GIVEN EXERCISE:
Copy each line of the listing below exactly.

INPUT:
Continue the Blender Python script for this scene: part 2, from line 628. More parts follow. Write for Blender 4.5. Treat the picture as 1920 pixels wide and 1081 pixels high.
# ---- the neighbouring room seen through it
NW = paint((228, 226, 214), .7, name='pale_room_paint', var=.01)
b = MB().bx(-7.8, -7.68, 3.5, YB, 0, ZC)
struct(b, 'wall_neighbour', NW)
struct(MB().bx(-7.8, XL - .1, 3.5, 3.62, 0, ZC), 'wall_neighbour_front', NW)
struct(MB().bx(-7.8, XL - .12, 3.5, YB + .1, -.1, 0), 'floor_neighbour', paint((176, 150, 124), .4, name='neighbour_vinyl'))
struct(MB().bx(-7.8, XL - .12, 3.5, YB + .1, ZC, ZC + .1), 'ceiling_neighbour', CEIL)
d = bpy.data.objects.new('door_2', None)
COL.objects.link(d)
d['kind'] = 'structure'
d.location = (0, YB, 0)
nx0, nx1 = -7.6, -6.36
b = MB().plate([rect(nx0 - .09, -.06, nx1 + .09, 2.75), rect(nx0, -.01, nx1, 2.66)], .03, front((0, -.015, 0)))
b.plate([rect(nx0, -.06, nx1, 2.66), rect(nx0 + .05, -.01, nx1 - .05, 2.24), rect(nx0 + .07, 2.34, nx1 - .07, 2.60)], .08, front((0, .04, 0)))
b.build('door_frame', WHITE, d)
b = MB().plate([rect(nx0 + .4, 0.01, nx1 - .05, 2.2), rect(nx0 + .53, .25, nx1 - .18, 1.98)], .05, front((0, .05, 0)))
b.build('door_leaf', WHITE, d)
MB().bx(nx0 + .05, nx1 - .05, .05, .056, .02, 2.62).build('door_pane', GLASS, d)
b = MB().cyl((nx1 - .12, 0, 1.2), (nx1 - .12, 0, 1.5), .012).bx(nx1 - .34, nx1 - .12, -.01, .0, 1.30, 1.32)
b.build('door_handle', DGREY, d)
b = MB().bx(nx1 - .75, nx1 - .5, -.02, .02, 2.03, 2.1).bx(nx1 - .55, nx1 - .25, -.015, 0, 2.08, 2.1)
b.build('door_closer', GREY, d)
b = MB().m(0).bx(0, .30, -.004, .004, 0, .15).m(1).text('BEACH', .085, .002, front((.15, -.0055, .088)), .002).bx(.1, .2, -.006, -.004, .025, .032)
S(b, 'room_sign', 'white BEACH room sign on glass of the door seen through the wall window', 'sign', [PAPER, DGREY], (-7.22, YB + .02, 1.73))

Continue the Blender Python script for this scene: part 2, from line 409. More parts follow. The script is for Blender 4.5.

TASK OUTPUT:
Continue the Blender Python script for this scene: part 2, from line 628. More parts follow. Write for Blender 4.5. Treat the picture as 1920 pixels wide and 1081 pixels high.
# ---- the neighbouring room seen through it
NW = paint((228, 226, 214), .7, name='pale_room_paint', var=.01)
b = MB().bx(-7.8, -7.68, 3.5, YB, 0, ZC)
struct(b, 'wall_neighbour', NW)
struct(MB().bx(-7.8, XL - .1, 3.5, 3.62, 0, ZC), 'wall_neighbour_front', NW)
struct(MB().bx(-7.8, XL - .12, 3.5, YB + .1, -.1, 0), 'floor_neighbour', paint((176, 150, 124), .4, name='neighbour_vinyl'))
struct(MB().bx(-7.8, XL - .12, 3.5, YB + .1, ZC, ZC + .1), 'ceiling_neighbour', CEIL)
d = bpy.data.objects.new('door_2', None)
COL.objects.link(d)
d['kind'] = 'structure'
d.location = (0, YB, 0)
nx0, nx1 = -7.6, -6.36
b = MB().plate([rect(nx0 - .09, -.06, nx1 + .09, 2.75), rect(nx0, -.01, nx1, 2.66)], .03, front((0, -.015, 0)))
b.plate([rect(nx0, -.06, nx1, 2.66), rect(nx0 + .05, -.01, nx1 - .05, 2.24), rect(nx0 + .07, 2.34, nx1 - .07, 2.60)], .08, front((0, .04, 0)))
b.build('door_frame', WHITE, d)
b = MB().plate([rect(nx0 + .4, 0.01, nx1 - .05, 2.2), rect(nx0 + .53, .25, nx1 - .18, 1.98)], .05, front((0, .05, 0)))
b.build('door_leaf', WHITE, d)
MB().bx(nx0 + .05, nx1 - .05, .05, .056, .02, 2.62).build('door_pane', GLASS, d)
b = MB().cyl((nx1 - .12, 0, 1.2), (nx1 - .12, 0, 1.5), .012).bx(nx1 - .34, nx1 - .12, -.01, .0, 1.30, 1.32)
b.build('door_handle', DGREY, d)
b = MB().bx(nx1 - .75, nx1 - .5, -.02, .02, 2.03, 2.1).bx(nx1 - .55, nx1 - .25, -.015, 0, 2.08, 2.1)
b.build('door_closer', GREY, d)
b = MB().m(0).bx(0, .30, -.004, .004, 0, .15).m(1).text('BEACH', .085, .002, front((.15, -.0055, .088)), .002).bx(.1, .2, -.006, -.004, .025, .032)
S(b, 'room_sign', 'white BEACH room sign on glass of the door seen through the wall window', 'sign', [PAPER, DGREY], (-7.22, YB + .02, 1.73))

Continue the Blender Python script for this scene: part 2, from line 409. More parts follow. The script is for Blender 4.5.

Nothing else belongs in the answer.